Every time I would visit her in Sun City, Arizona, I would watch TV with her, and we would see these commercials for electric wheelchairs. Scooters they called them, I think.
I would say, "Mom, you should get one of those things. It would make your life easier. You could go out on the side walk and ride up and down the street. You could talk to your neighbors, get some sun. You could even go to church on Sunday mornings. It might take you a while but you could do it. Imagine church. You haven't been there in 2 or 3 years because you're embarrassed by your old rickety wheelchair, but one of these electric babies would have you smiling and gliding through life."
She never listened to those commercials or my spiel.
She was from the old world and figured that electric wheelchairs were just another con, the can opener the natives bought because it was shiny and had moving parts.
She spent four long years pushing those rubber wheels with her hands, and when her hands in that last year got too tired to push her, she just sat there at her window, looking down at the street and dreaming about walking.
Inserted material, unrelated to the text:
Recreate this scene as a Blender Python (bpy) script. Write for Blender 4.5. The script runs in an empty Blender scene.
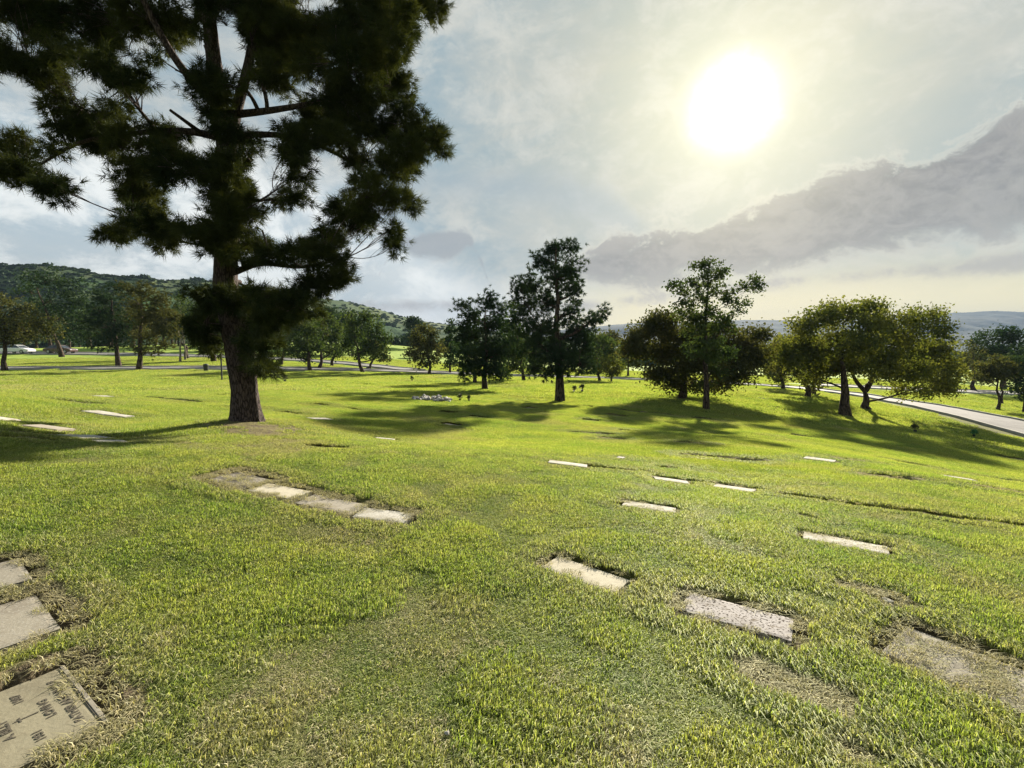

That last comment was really sad, but his mother's resistance is admirable. That's why I feel bad as I introduce this really off-topice information: there's a nice cover of Winehouse's Rehab on youtube by a guy named Paolo Nutini. Here's the link:
http://www.youtube.com/watch?v=uV0yeeP1X2E
It's extra bluesy.
You seem to be stuck in a bad chair zone right now. I don't have any explanation for it, but I've noticed that sometimes, there might be a week or two where everything involving Subject X just seems to go wrong for a certain time period -- a few days, a couple of weeks. I've had them with multiple things Once with a car, I was ticketed twice, towed once, and had two separate mechanical malfunctions that cost too much $$$ -- all within a week and a half. And it's happened with other things. Alignment of the stars? The universe deciding to have some fun at your expense? No idea. The bad zone will pass. Meanwhile, enjoy the shriners.
Hahahahahahaha!
Not to the falling. Just the last line.
Chad Davisdon...at least you have a good sense of humor. I agree with "bp" about a bunch of bad stuff happening all at once and then it's over. Of course, it's still annoying as heck when you're going through it.
Deb at 32 poems
About luck and bad stuff coming to an end:
I've been playing poker for about 50 years and talking to poker players and watching them for about as long, and what I've learned is that about 30% of your life is spent in what one of the comments above calls "the bad zone."
70% of the time your hand will be good or at least playable. Your wheels will go the way you want them to. Your hair will fall the way you comb it. Your honey will be sweet and clear and smooth as lickety-splits.
The important thing is not to get bumped by the bad hands, the wheels that go wrong.